(Problem to work on) Could you give the data below again, exactly and completely?

(Data extract)
_ _ _ _ _

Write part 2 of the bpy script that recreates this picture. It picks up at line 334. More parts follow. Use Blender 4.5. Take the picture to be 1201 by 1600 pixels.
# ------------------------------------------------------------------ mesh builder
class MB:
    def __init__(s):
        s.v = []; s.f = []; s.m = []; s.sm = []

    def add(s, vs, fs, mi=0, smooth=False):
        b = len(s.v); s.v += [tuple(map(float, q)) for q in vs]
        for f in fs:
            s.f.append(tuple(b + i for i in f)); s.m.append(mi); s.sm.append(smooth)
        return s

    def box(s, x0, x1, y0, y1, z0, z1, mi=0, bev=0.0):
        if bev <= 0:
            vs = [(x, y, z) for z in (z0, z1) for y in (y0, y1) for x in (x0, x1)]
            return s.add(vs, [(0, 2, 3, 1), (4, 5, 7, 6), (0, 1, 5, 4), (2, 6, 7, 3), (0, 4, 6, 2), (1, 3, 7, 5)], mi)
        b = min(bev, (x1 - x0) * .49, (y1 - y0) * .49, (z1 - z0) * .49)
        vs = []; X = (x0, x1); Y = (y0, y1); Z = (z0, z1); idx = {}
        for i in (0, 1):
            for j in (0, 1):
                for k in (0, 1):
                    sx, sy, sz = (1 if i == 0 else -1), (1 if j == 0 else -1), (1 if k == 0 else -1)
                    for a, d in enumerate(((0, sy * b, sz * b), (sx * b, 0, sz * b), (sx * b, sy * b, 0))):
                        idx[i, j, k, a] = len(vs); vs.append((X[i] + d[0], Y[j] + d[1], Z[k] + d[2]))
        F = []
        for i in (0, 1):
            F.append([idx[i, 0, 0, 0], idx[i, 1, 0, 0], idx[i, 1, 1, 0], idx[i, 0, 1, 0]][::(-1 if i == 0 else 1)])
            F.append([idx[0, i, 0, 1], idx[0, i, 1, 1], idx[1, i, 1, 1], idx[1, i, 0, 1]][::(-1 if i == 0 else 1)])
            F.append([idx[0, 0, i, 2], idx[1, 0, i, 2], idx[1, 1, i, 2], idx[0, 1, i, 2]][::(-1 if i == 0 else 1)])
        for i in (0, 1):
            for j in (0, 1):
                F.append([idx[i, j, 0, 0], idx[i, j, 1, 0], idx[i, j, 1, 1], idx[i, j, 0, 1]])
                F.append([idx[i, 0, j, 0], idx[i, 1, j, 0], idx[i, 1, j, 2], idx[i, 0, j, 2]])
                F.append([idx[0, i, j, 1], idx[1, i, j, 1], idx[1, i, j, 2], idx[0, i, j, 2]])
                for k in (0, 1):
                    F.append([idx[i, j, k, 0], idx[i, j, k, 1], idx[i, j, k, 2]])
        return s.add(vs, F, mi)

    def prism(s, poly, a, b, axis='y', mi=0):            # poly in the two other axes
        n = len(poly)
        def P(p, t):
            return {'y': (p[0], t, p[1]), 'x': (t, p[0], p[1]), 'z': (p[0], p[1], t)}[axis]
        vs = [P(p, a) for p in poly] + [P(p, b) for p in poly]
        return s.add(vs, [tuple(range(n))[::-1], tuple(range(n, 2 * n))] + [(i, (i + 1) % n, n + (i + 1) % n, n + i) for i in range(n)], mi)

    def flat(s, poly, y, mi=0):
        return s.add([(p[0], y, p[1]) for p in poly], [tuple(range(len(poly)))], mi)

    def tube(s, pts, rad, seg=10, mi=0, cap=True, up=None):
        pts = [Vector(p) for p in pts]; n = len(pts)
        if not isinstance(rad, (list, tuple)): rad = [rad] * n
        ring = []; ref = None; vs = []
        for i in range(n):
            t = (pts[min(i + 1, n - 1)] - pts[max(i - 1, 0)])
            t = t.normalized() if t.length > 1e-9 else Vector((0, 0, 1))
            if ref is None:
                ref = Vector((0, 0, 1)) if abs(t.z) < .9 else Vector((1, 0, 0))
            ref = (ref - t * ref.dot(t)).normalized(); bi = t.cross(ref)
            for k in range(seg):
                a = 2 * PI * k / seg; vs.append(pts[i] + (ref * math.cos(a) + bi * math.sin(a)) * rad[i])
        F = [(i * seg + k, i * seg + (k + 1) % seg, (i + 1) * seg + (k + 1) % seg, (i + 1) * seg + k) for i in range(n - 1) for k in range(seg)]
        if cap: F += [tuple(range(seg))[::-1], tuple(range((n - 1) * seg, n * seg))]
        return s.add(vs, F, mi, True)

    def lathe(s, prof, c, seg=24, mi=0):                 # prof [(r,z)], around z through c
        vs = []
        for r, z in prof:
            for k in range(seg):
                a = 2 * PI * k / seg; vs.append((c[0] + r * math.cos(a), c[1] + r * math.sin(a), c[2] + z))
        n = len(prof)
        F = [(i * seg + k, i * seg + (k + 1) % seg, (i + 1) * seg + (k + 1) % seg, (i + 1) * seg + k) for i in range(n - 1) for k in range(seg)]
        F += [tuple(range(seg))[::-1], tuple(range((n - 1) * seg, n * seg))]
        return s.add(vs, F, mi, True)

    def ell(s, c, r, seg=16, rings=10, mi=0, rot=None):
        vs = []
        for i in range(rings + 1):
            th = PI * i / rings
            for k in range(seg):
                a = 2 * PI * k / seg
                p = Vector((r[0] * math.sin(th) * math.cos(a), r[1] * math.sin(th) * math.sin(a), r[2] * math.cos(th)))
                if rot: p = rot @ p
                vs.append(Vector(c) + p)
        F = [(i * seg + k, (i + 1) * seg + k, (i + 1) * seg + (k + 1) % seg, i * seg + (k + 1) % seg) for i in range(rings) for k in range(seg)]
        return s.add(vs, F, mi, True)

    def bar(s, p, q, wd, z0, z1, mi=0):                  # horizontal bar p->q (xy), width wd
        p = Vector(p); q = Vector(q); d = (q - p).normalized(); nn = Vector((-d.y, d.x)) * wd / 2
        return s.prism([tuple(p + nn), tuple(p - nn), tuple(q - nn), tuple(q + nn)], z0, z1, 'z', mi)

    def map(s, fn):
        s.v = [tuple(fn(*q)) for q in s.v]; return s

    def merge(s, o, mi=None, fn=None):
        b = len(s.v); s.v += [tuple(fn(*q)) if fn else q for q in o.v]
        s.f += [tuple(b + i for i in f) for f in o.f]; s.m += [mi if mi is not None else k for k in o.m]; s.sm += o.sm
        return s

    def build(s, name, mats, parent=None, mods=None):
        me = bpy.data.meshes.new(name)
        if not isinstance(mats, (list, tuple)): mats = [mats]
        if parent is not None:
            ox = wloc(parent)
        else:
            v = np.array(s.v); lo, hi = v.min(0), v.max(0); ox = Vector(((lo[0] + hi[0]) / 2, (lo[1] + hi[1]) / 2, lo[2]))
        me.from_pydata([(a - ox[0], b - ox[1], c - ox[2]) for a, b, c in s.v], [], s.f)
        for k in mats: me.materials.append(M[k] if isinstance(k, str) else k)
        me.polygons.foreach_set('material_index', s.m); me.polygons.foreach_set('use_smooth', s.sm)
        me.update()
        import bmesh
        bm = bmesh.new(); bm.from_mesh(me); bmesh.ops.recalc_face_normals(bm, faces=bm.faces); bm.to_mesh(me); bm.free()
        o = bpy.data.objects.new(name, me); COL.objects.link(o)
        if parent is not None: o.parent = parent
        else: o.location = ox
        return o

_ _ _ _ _

(Completed task)
Write part 2 of the bpy script that recreates this picture. It picks up at line 334. More parts follow. Use Blender 4.5. Take the picture to be 1201 by 1600 pixels.
# ------------------------------------------------------------------ mesh builder
class MB:
    def __init__(s):
        s.v = []; s.f = []; s.m = []; s.sm = []

    def add(s, vs, fs, mi=0, smooth=False):
        b = len(s.v); s.v += [tuple(map(float, q)) for q in vs]
        for f in fs:
            s.f.append(tuple(b + i for i in f)); s.m.append(mi); s.sm.append(smooth)
        return s

    def box(s, x0, x1, y0, y1, z0, z1, mi=0, bev=0.0):
        if bev <= 0:
            vs = [(x, y, z) for z in (z0, z1) for y in (y0, y1) for x in (x0, x1)]
            return s.add(vs, [(0, 2, 3, 1), (4, 5, 7, 6), (0, 1, 5, 4), (2, 6, 7, 3), (0, 4, 6, 2), (1, 3, 7, 5)], mi)
        b = min(bev, (x1 - x0) * .49, (y1 - y0) * .49, (z1 - z0) * .49)
        vs = []; X = (x0, x1); Y = (y0, y1); Z = (z0, z1); idx = {}
        for i in (0, 1):
            for j in (0, 1):
                for k in (0, 1):
                    sx, sy, sz = (1 if i == 0 else -1), (1 if j == 0 else -1), (1 if k == 0 else -1)
                    for a, d in enumerate(((0, sy * b, sz * b), (sx * b, 0, sz * b), (sx * b, sy * b, 0))):
                        idx[i, j, k, a] = len(vs); vs.append((X[i] + d[0], Y[j] + d[1], Z[k] + d[2]))
        F = []
        for i in (0, 1):
            F.append([idx[i, 0, 0, 0], idx[i, 1, 0, 0], idx[i, 1, 1, 0], idx[i, 0, 1, 0]][::(-1 if i == 0 else 1)])
            F.append([idx[0, i, 0, 1], idx[0, i, 1, 1], idx[1, i, 1, 1], idx[1, i, 0, 1]][::(-1 if i == 0 else 1)])
            F.append([idx[0, 0, i, 2], idx[1, 0, i, 2], idx[1, 1, i, 2], idx[0, 1, i, 2]][::(-1 if i == 0 else 1)])
        for i in (0, 1):
            for j in (0, 1):
                F.append([idx[i, j, 0, 0], idx[i, j, 1, 0], idx[i, j, 1, 1], idx[i, j, 0, 1]])
                F.append([idx[i, 0, j, 0], idx[i, 1, j, 0], idx[i, 1, j, 2], idx[i, 0, j, 2]])
                F.append([idx[0, i, j, 1], idx[1, i, j, 1], idx[1, i, j, 2], idx[0, i, j, 2]])
                for k in (0, 1):
                    F.append([idx[i, j, k, 0], idx[i, j, k, 1], idx[i, j, k, 2]])
        return s.add(vs, F, mi)

    def prism(s, poly, a, b, axis='y', mi=0):            # poly in the two other axes
        n = len(poly)
        def P(p, t):
            return {'y': (p[0], t, p[1]), 'x': (t, p[0], p[1]), 'z': (p[0], p[1], t)}[axis]
        vs = [P(p, a) for p in poly] + [P(p, b) for p in poly]
        return s.add(vs, [tuple(range(n))[::-1], tuple(range(n, 2 * n))] + [(i, (i + 1) % n, n + (i + 1) % n, n + i) for i in range(n)], mi)

    def flat(s, poly, y, mi=0):
        return s.add([(p[0], y, p[1]) for p in poly], [tuple(range(len(poly)))], mi)

    def tube(s, pts, rad, seg=10, mi=0, cap=True, up=None):
        pts = [Vector(p) for p in pts]; n = len(pts)
        if not isinstance(rad, (list, tuple)): rad = [rad] * n
        ring = []; ref = None; vs = []
        for i in range(n):
            t = (pts[min(i + 1, n - 1)] - pts[max(i - 1, 0)])
            t = t.normalized() if t.length > 1e-9 else Vector((0, 0, 1))
            if ref is None:
                ref = Vector((0, 0, 1)) if abs(t.z) < .9 else Vector((1, 0, 0))
            ref = (ref - t * ref.dot(t)).normalized(); bi = t.cross(ref)
            for k in range(seg):
                a = 2 * PI * k / seg; vs.append(pts[i] + (ref * math.cos(a) + bi * math.sin(a)) * rad[i])
        F = [(i * seg + k, i * seg + (k + 1) % seg, (i + 1) * seg + (k + 1) % seg, (i + 1) * seg + k) for i in range(n - 1) for k in range(seg)]
        if cap: F += [tuple(range(seg))[::-1], tuple(range((n - 1) * seg, n * seg))]
        return s.add(vs, F, mi, True)

    def lathe(s, prof, c, seg=24, mi=0):                 # prof [(r,z)], around z through c
        vs = []
        for r, z in prof:
            for k in range(seg):
                a = 2 * PI * k / seg; vs.append((c[0] + r * math.cos(a), c[1] + r * math.sin(a), c[2] + z))
        n = len(prof)
        F = [(i * seg + k, i * seg + (k + 1) % seg, (i + 1) * seg + (k + 1) % seg, (i + 1) * seg + k) for i in range(n - 1) for k in range(seg)]
        F += [tuple(range(seg))[::-1], tuple(range((n - 1) * seg, n * seg))]
        return s.add(vs, F, mi, True)

    def ell(s, c, r, seg=16, rings=10, mi=0, rot=None):
        vs = []
        for i in range(rings + 1):
            th = PI * i / rings
            for k in range(seg):
                a = 2 * PI * k / seg
                p = Vector((r[0] * math.sin(th) * math.cos(a), r[1] * math.sin(th) * math.sin(a), r[2] * math.cos(th)))
                if rot: p = rot @ p
                vs.append(Vector(c) + p)
        F = [(i * seg + k, (i + 1) * seg + k, (i + 1) * seg + (k + 1) % seg, i * seg + (k + 1) % seg) for i in range(rings) for k in range(seg)]
        return s.add(vs, F, mi, True)

    def bar(s, p, q, wd, z0, z1, mi=0):                  # horizontal bar p->q (xy), width wd
        p = Vector(p); q = Vector(q); d = (q - p).normalized(); nn = Vector((-d.y, d.x)) * wd / 2
        return s.prism([tuple(p + nn), tuple(p - nn), tuple(q - nn), tuple(q + nn)], z0, z1, 'z', mi)

    def map(s, fn):
        s.v = [tuple(fn(*q)) for q in s.v]; return s

    def merge(s, o, mi=None, fn=None):
        b = len(s.v); s.v += [tuple(fn(*q)) if fn else q for q in o.v]
        s.f += [tuple(b + i for i in f) for f in o.f]; s.m += [mi if mi is not None else k for k in o.m]; s.sm += o.sm
        return s

    def build(s, name, mats, parent=None, mods=None):
        me = bpy.data.meshes.new(name)
        if not isinstance(mats, (list, tuple)): mats = [mats]
        if parent is not None:
            ox = wloc(parent)
        else:
            v = np.array(s.v); lo, hi = v.min(0), v.max(0); ox = Vector(((lo[0] + hi[0]) / 2, (lo[1] + hi[1]) / 2, lo[2]))
        me.from_pydata([(a - ox[0], b - ox[1], c - ox[2]) for a, b, c in s.v], [], s.f)
        for k in mats: me.materials.append(M[k] if isinstance(k, str) else k)
        me.polygons.foreach_set('material_index', s.m); me.polygons.foreach_set('use_smooth', s.sm)
        me.update()
        import bmesh
        bm = bmesh.new(); bm.from_mesh(me); bmesh.ops.recalc_face_normals(bm, faces=bm.faces); bm.to_mesh(me); bm.free()
        o = bpy.data.objects.new(name, me); COL.objects.link(o)
        if parent is not None: o.parent = parent
        else: o.location = ox
        return o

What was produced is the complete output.